**Short exercise:** Word for word, restate every line of the material.

**Supplied information:**
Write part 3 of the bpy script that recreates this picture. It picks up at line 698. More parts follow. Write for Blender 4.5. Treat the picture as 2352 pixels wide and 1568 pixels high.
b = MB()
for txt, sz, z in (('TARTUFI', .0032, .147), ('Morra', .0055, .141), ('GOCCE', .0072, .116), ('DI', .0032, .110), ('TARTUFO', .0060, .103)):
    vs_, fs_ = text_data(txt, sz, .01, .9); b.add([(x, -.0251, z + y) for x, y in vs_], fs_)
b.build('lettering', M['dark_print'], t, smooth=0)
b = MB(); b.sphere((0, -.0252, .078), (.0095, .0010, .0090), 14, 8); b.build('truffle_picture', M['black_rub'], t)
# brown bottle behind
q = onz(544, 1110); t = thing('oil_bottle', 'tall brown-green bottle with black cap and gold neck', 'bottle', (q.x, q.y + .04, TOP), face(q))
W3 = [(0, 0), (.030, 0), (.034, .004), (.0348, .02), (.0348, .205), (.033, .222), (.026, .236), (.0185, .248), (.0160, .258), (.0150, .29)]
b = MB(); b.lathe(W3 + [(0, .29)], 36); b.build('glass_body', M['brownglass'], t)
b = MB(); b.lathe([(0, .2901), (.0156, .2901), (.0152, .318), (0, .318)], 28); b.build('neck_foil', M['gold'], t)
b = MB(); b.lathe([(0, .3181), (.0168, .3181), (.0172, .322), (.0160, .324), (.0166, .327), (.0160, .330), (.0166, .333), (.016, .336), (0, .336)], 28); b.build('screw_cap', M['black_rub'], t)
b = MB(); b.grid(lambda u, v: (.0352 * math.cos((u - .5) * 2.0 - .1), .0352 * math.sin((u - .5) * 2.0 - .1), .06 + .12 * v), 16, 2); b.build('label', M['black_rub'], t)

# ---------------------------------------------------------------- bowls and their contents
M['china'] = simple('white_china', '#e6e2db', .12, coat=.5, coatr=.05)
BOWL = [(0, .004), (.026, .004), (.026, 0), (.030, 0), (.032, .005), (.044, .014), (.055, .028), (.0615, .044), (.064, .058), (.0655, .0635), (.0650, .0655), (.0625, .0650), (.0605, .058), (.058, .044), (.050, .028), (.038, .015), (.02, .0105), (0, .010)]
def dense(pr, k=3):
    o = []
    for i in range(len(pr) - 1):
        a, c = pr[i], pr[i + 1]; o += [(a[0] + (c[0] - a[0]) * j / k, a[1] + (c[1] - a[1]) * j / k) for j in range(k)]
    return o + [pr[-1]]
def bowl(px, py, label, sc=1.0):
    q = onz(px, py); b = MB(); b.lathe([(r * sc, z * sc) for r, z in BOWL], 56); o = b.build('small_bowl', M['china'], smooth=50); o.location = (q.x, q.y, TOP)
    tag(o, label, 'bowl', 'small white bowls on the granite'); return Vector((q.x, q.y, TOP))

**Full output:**
Write part 3 of the bpy script that recreates this picture. It picks up at line 698. More parts follow. Write for Blender 4.5. Treat the picture as 2352 pixels wide and 1568 pixels high.
b = MB()
for txt, sz, z in (('TARTUFI', .0032, .147), ('Morra', .0055, .141), ('GOCCE', .0072, .116), ('DI', .0032, .110), ('TARTUFO', .0060, .103)):
    vs_, fs_ = text_data(txt, sz, .01, .9); b.add([(x, -.0251, z + y) for x, y in vs_], fs_)
b.build('lettering', M['dark_print'], t, smooth=0)
b = MB(); b.sphere((0, -.0252, .078), (.0095, .0010, .0090), 14, 8); b.build('truffle_picture', M['black_rub'], t)
# brown bottle behind
q = onz(544, 1110); t = thing('oil_bottle', 'tall brown-green bottle with black cap and gold neck', 'bottle', (q.x, q.y + .04, TOP), face(q))
W3 = [(0, 0), (.030, 0), (.034, .004), (.0348, .02), (.0348, .205), (.033, .222), (.026, .236), (.0185, .248), (.0160, .258), (.0150, .29)]
b = MB(); b.lathe(W3 + [(0, .29)], 36); b.build('glass_body', M['brownglass'], t)
b = MB(); b.lathe([(0, .2901), (.0156, .2901), (.0152, .318), (0, .318)], 28); b.build('neck_foil', M['gold'], t)
b = MB(); b.lathe([(0, .3181), (.0168, .3181), (.0172, .322), (.0160, .324), (.0166, .327), (.0160, .330), (.0166, .333), (.016, .336), (0, .336)], 28); b.build('screw_cap', M['black_rub'], t)
b = MB(); b.grid(lambda u, v: (.0352 * math.cos((u - .5) * 2.0 - .1), .0352 * math.sin((u - .5) * 2.0 - .1), .06 + .12 * v), 16, 2); b.build('label', M['black_rub'], t)

# ---------------------------------------------------------------- bowls and their contents
M['china'] = simple('white_china', '#e6e2db', .12, coat=.5, coatr=.05)
BOWL = [(0, .004), (.026, .004), (.026, 0), (.030, 0), (.032, .005), (.044, .014), (.055, .028), (.0615, .044), (.064, .058), (.0655, .0635), (.0650, .0655), (.0625, .0650), (.0605, .058), (.058, .044), (.050, .028), (.038, .015), (.02, .0105), (0, .010)]
def dense(pr, k=3):
    o = []
    for i in range(len(pr) - 1):
        a, c = pr[i], pr[i + 1]; o += [(a[0] + (c[0] - a[0]) * j / k, a[1] + (c[1] - a[1]) * j / k) for j in range(k)]
    return o + [pr[-1]]
def bowl(px, py, label, sc=1.0):
    q = onz(px, py); b = MB(); b.lathe([(r * sc, z * sc) for r, z in BOWL], 56); o = b.build('small_bowl', M['china'], smooth=50); o.location = (q.x, q.y, TOP)
    tag(o, label, 'bowl', 'small white bowls on the granite'); return Vector((q.x, q.y, TOP))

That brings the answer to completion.